For a place whose commerce is notoriously in eclipse, you are curious to learn whence springs the golden shower giving the appearance of prosperity to Macao, for the general air of the colony suggests an easy affluence. To keep the governor's palace and the judiciary buildings covered with paint costs something, you know, while the paved streets and bridges and viaducts give support to the surmise of an exchequer not permanently depleted. Portugal, nowadays almost robbing Peter to pay Paul, is in no condition to succor an impecunious colony situated in another hemisphere, you are aware, and you appeal for elucidation of the fiscal problem. "Very easy, dear sir," your cicerone promptly rejoins, "this is the Monte Carlo of the Far East. Gambling is here a business—all the business there is, and the concessions for the fan-tan and lottery monopolies pay for everything, practically making taxation unnecessary."
The statement would cause something of a shock to a guileless stranger, especially to one who had believed he had perceived a natural likeness between the little principality on the Mediterranean and this beauty spot of the Orient. But China is rather too far to the eastward of Suez for simon-pure guile, and the globe-trotter decides to thoroughly explore local conditions by way of adding to his worldly knowledge. If you go to the post-office to mail a letter, you recognize perforce how backward a colony of Portugal may be in supplying the trifling requirements of life, for you stand minutes in a nondescript line before your stamp is sheared from a sheet by a functionary having a capacity for activity possibly rivaled by an Alpine glacier—then you wait at the communal mucilage pot to secure in turn the required adhesive substance. A good correspondent in Macao would pass half his time at the post-office, you conclude.

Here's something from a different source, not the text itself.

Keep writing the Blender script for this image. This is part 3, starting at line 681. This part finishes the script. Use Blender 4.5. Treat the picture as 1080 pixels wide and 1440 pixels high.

But there is nothing backward, nothing harking back to the middle ages, in the plan by which the public cash-box is filled, you learn after plodding investigation. The merits of direct and indirect taxation, even of the Henry George program for raising the public wind, have never been seriously considered by Portugal's administrators in the East, nor has municipal ownership of utilities been discussed, you discover. The official bigwigs who administer Macao know that it is as necessary for the Chinaman to gamble as to have food—and the colony accordingly legalizes fan-tan and semi-daily lotteries, supplies the requisite machinery for carrying on the games, and reaps a benefice for its enterprise that runs the community without further ado. That is all there is to Macao's fiscal policy. Hong Kong, only forty miles across the estuary, bristles with commercial prosperity. The British government permits Hong Kongers to bet on horse-races, buy and sell stocks, and promote devious companies, but forbids fan-tan and lotteries. There is, consequently, a daily flow of men, women, and dollars between Hong Kong and Macao. Besides, no traveler not actively engaged in uplifting his fellow-man, feels that he has seen the Orient unless he passes a few hours or days in endeavoring to lure fortune at the gambling tables.
The colonial lottery is no more dignified or important than a policy game in an American town, and seems to be but the Western idea clouded by its adaptation to Asiatic uses, tourists affirm.
Macao licenses twenty fan-tan places, and these run all day and all night, and are graded in their patrons from tourists and natives of fortune and position down to joints admitting 'rickshaw coolies, sailors, and harbor riffraff. The gilded establishment claiming attention from travelers is conducted by a couple of Chinese worthies, by name Ung Hang and Hung Vo, according to the business card deferentially handed you at your hotel, and the signs in front of it and the legends painted on great lanterns proclaim it as a first-chop Casa de Jogo, and a gambling-house that is "No. 1" in all respects. The gamesters whose garments proclaim them to be middle-class Chinamen pack themselves like sardines into the room where the table is situated, for they obviously believe in watching their interests at close hand. The floor above, by reason of the rail-protected opening in the center, is little more than a spacious gallery; but it is there that the big gamblers congregate, natives in costly fabrics, and whose rotund bodies tell of lives not spent in toil. They loll on blackwood divans and smoke opium and send their bank-notes and commands to the gambling table by servants, until yielding to the exalted dreams induced by the poppy fumes. They are polite fellows, every man of them, and make it apparent that they would like to do something for the entertainment of each man and woman tourist in the room.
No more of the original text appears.